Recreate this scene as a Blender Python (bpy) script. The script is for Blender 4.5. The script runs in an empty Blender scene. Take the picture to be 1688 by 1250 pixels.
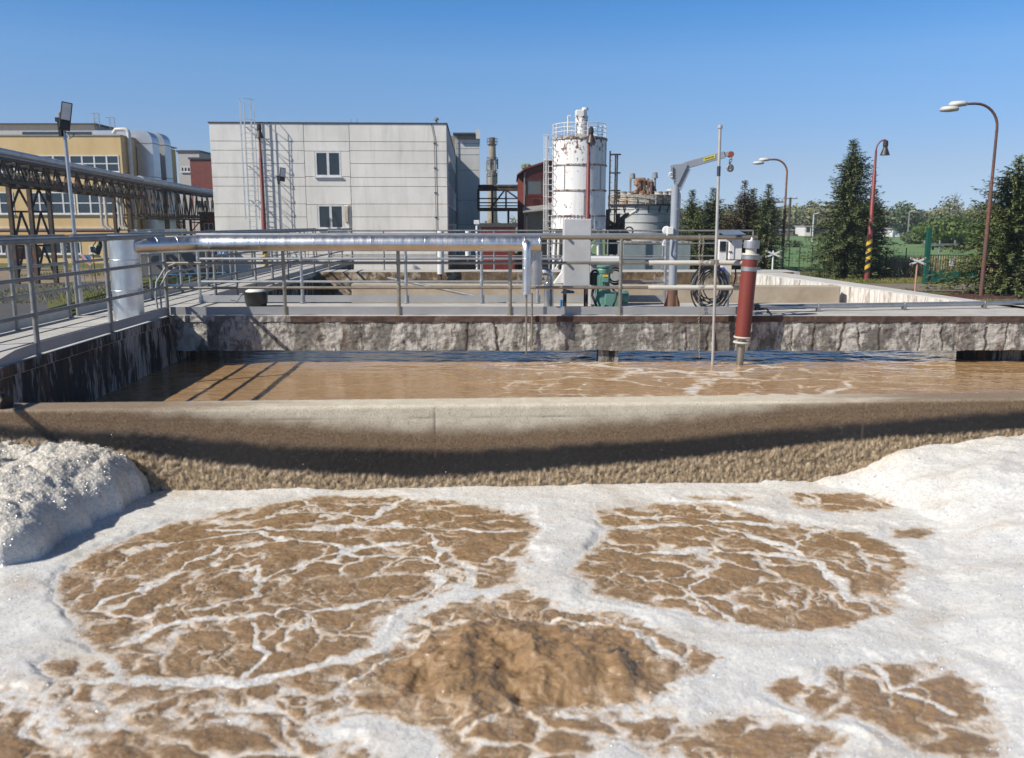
import bpy, math, random
import numpy as np
from mathutils import Vector, Matrix
R = math.radians
random.seed(7)
SC = bpy.context.scene
COL = SC.collection
# ---------------------------------------------------------------- camera
CAM_H, PITCH, F = 1.3, R(10.18), 1420.0
cam = bpy.data.cameras.new('camera'); cam.sensor_width = 36.0; cam.lens = 36.0 * F / 1688.0
cam.clip_start = 0.1; cam.clip_end = 6000
CAM = bpy.data.objects.new('camera', cam); COL.objects.link(CAM)
CAM.location = (0, 0, CAM_H); CAM.rotation_euler = (R(90) - PITCH, 0, 0)
SC.camera = CAM
cam.dof.use_dof = True; cam.dof.focus_distance = 15.0; cam.dof.aperture_fstop = 2.2   # sharp on the walkway, the near foam a little soft
# ---------------------------------------------------------------- sky, sun, exposure
SUN_EL, SUN_AZ = R(41), R(29)           # light travels to +X and, by SUN_AZ, away from the camera
W = bpy.data.worlds.new('World'); SC.world = W; W.use_nodes = True
wn = W.node_tree.nodes; wl = W.node_tree.links
sky = wn.new('ShaderNodeTexSky'); sky.sky_type = 'NISHITA'; sky.sun_disc = False
sky.sun_elevation = SUN_EL; sky.sun_rotation = math.atan2(-math.cos(SUN_AZ), -math.sin(SUN_AZ)) % (2 * math.pi)
sky.altitude = 0; sky.air_density = 0.6; sky.dust_density = 0.0; sky.ozone_density = 6.0
bg = wn['Background']; bg.inputs['Strength'].default_value = 0.09
# the deep blue of this very clear day: the sky's own colour, tinted by height over the horizon
tc = wn.new('ShaderNodeTexCoord'); sx = wn.new('ShaderNodeSeparateXYZ'); wl.new(tc.outputs['Generated'], sx.inputs[0])
rp = wn.new('ShaderNodeValToRGB'); wl.new(sx.outputs['Z'], rp.inputs[0]); el = rp.color_ramp.elements
while len(el) < 5: el.new(.5)
for e_, (p_, c_) in zip(el, [(0.0,(.38,.38,.45)), (.061,(.59,.50,.465)), (.173,(.62,.73,.71)), (.226,(.40,.70,.785)), (.6,(.34,.36,.36))]):
    e_.position = p_; e_.color = c_ + (1,)
mu = wn.new('ShaderNodeMix'); mu.data_type = 'RGBA'; mu.blend_type = 'MULTIPLY'; mu.inputs[0].default_value = 1
wl.new(sky.outputs[0], mu.inputs[6]); wl.new(rp.outputs[0], mu.inputs[7])
m2 = wn.new('ShaderNodeVectorMath'); m2.operation = 'SCALE'; m2.inputs['Scale'].default_value = 2.0
wl.new(mu.outputs[2], m2.inputs[0]); wl.new(m2.outputs[0], bg.inputs['Color'])
sl = bpy.data.lights.new('sun', 'SUN'); sl.energy = 5.0; sl.angle = R(0.53); sl.color = (1.0, 0.93, 0.82)
SUN = bpy.data.objects.new('sun', sl); COL.objects.link(SUN)
sd = Vector((math.cos(SUN_AZ) * math.cos(SUN_EL), math.sin(SUN_AZ) * math.cos(SUN_EL), -math.sin(SUN_EL)))
SUN.rotation_euler = sd.to_track_quat('-Z', 'Y').to_euler(); SUN.location = (-40, -20, 60)
SC.view_settings.view_transform = 'Standard'; SC.view_settings.look = 'None'
SC.view_settings.exposure = 0.22; SC.view_settings.gamma = 1.0
SC.cycles.max_bounces = 6; SC.cycles.use_denoising = True
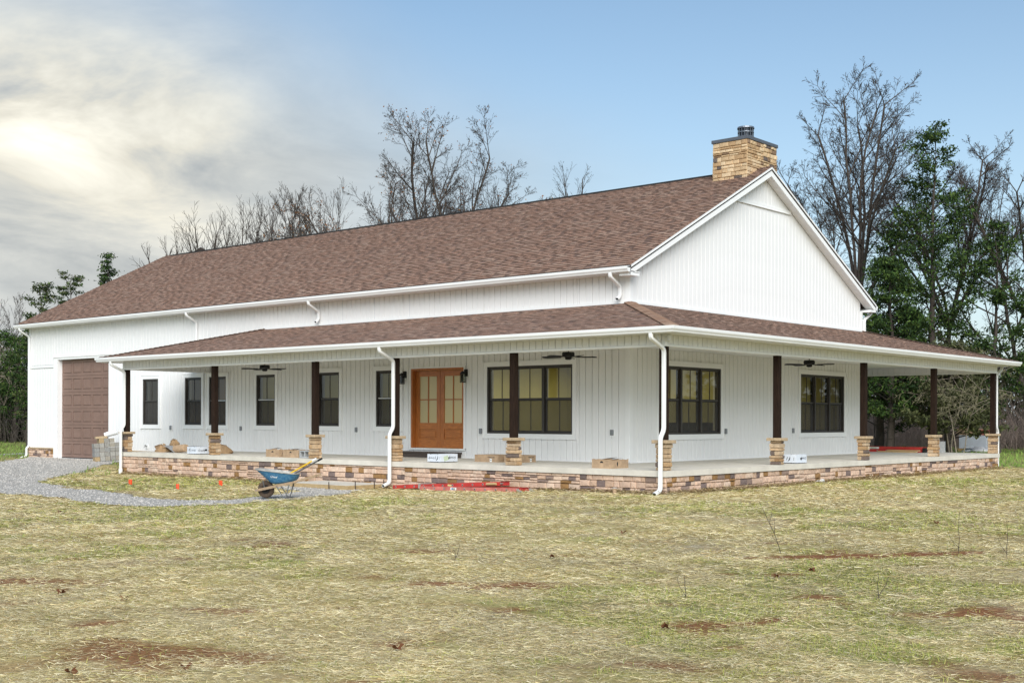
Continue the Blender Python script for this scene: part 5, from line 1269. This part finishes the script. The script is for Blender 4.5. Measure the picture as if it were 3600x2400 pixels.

★ ★ ★ ★ ★

The material above must be printed exactly, with its pictures left out.

Recreate this scene as a Blender Python (bpy) script. The script is for Blender 4.5. The script runs in an empty Blender scene. Take the picture to be 1688 by 1250 pixels.
import bpy, math, random
import numpy as np
from mathutils import Vector, Matrix
R = math.radians
random.seed(7)
SC = bpy.context.scene
COL = SC.collection
# ---------------------------------------------------------------- camera
CAM_H, PITCH, F = 1.3, R(10.18), 1420.0
cam = bpy.data.cameras.new('camera'); cam.sensor_width = 36.0; cam.lens = 36.0 * F / 1688.0
cam.clip_start = 0.1; cam.clip_end = 6000
CAM = bpy.data.objects.new('camera', cam); COL.objects.link(CAM)
CAM.location = (0, 0, CAM_H); CAM.rotation_euler = (R(90) - PITCH, 0, 0)
SC.camera = CAM
cam.dof.use_dof = True; cam.dof.focus_distance = 15.0; cam.dof.aperture_fstop = 2.2   # sharp on the walkway, the near foam a little soft
# ---------------------------------------------------------------- sky, sun, exposure
SUN_EL, SUN_AZ = R(41), R(29)           # light travels to +X and, by SUN_AZ, away from the camera
W = bpy.data.worlds.new('World'); SC.world = W; W.use_nodes = True
wn = W.node_tree.nodes; wl = W.node_tree.links
sky = wn.new('ShaderNodeTexSky'); sky.sky_type = 'NISHITA'; sky.sun_disc = False
sky.sun_elevation = SUN_EL; sky.sun_rotation = math.atan2(-math.cos(SUN_AZ), -math.sin(SUN_AZ)) % (2 * math.pi)
sky.altitude = 0; sky.air_density = 0.6; sky.dust_density = 0.0; sky.ozone_density = 6.0
bg = wn['Background']; bg.inputs['Strength'].default_value = 0.09
# the deep blue of this very clear day: the sky's own colour, tinted by height over the horizon
tc = wn.new('ShaderNodeTexCoord'); sx = wn.new('ShaderNodeSeparateXYZ'); wl.new(tc.outputs['Generated'], sx.inputs[0])
rp = wn.new('ShaderNodeValToRGB'); wl.new(sx.outputs['Z'], rp.inputs[0]); el = rp.color_ramp.elements
while len(el) < 5: el.new(.5)
for e_, (p_, c_) in zip(el, [(0.0,(.38,.38,.45)), (.061,(.59,.50,.465)), (.173,(.62,.73,.71)), (.226,(.40,.70,.785)), (.6,(.34,.36,.36))]):
    e_.position = p_; e_.color = c_ + (1,)
mu = wn.new('ShaderNodeMix'); mu.data_type = 'RGBA'; mu.blend_type = 'MULTIPLY'; mu.inputs[0].default_value = 1
wl.new(sky.outputs[0], mu.inputs[6]); wl.new(rp.outputs[0], mu.inputs[7])
m2 = wn.new('ShaderNodeVectorMath'); m2.operation = 'SCALE'; m2.inputs['Scale'].default_value = 2.0
wl.new(mu.outputs[2], m2.inputs[0]); wl.new(m2.outputs[0], bg.inputs['Color'])
sl = bpy.data.lights.new('sun', 'SUN'); sl.energy = 5.0; sl.angle = R(0.53); sl.color = (1.0, 0.93, 0.82)
SUN = bpy.data.objects.new('sun', sl); COL.objects.link(SUN)
sd = Vector((math.cos(SUN_AZ) * math.cos(SUN_EL), math.sin(SUN_AZ) * math.cos(SUN_EL), -math.sin(SUN_EL)))
SUN.rotation_euler = sd.to_track_quat('-Z', 'Y').to_euler(); SUN.location = (-40, -20, 60)
SC.view_settings.view_transform = 'Standard'; SC.view_settings.look = 'None'
SC.view_settings.exposure = 0.22; SC.view_settings.gamma = 1.0
SC.cycles.max_bounces = 6; SC.cycles.use_denoising = True
Continue the Blender Python script for this scene: part 5, from line 1269. This part finishes the script. The script is for Blender 4.5. Measure the picture as if it were 3600x2400 pixels.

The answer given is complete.